Even if you were somehow able to push your Kaiju to the extreme limit in the early tiers and capture a city one attack earlier, you’ll save at best a few days, which become meaningless once you hit the higher tiers. For instance, Tier 1 skills take a couple days to train. Tier 5 skills take 40. Saving 3 days in the interim is meaningless. Which unfortunately brings us to the next issue–the training. OH THE TRAINING. A day takes about 2.5 seconds to pass in-game at the highest speed. Once your base is set up and you have a steady flow of resources coming in, there’s nothing left to do but train your Kaiju to learn new abilities.

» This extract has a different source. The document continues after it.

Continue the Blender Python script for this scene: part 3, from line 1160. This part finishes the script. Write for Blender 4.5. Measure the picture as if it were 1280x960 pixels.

This is fine in lowest Tier when training takes around 3 days (so about 8 seconds of wait time). But there are 102 skills for each monster in the game, and 32 of them are the highest tier skills, taking 40 days of training each. Some quick math–([32*40*2.5]/60) is 53 minutes. That means in order to train just the highest tier skills, you have to spend 53 REAL WORLD minutes of just watching time pass in-game. That doesn’t even count the time spent for all the other tiers of abilities, watching your Kaiju sluggishly walk across the map, waiting for time to pass while buildings build and resources come in, and having to fight off the Kaiju Defense Force which happens every 2 months after year 5. This, on top of the enormous trial-and-error required to even learn the game means that an insane amount of time in the game is just spent sitting around and waiting. And waiting. …and waiting.

Eventually, base defense and construction becomes a chores, resource management becomes monotonous and tedious, and at the end you’ll just be begging for the last few cities to surrender so that you can finally put the feather in your cap of having won the game. It makes me so sad to say all these negative things because there really are unique and creative ideas found within this game. Truly though, I can’t recommend that you play it to find them, as I’m assigning a PICD Tier 3 rating to the game. Just be happy you don’t have to wait 40 days to receive that Tier 3 rating from me, which is more than Kaiju-A-GoGo would do for you.